One more thing: the Work Study initiative is truly admirable and has the potential to change the way Spectator works. Just look at the Crimson.
http://www.thecrimson.com/info/donate.aspx
@speccy old alumni…yes, but also this:
http://columbiaspectator.com/alumni/2007/11/08/the-columbia-spectator-work-study-initiative/
which was played up extensively but didn’t appear in this write-up.
@spec alum I have to say, I agree with this author. It was a nice event but not something that spoke to me as college-grad.

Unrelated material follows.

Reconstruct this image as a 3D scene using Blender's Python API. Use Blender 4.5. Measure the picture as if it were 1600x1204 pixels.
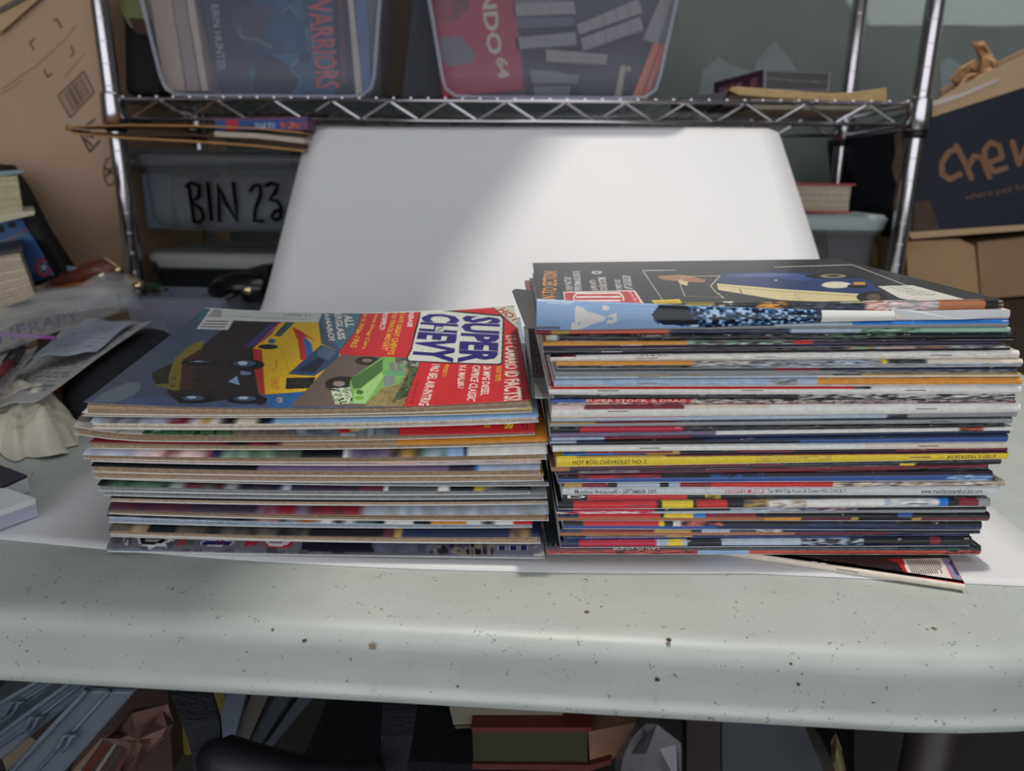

Definitely aimed for the old alumni.
@depressing... but not surprising. it’s unfortunate that it looks like there won’t be a detente between spectator and the blue and white any time soon–at least if pieces like this one are any indication.
@perfect why am i not at all surprised at the pathetic asshole tone that runs through this “article?”
@huh? wikicu never asked bwoggers to serve as its staff; it just needed a web host and a sort of open channel to encourage user contributions.
@why oh WHY did Bwog decline WikiCU?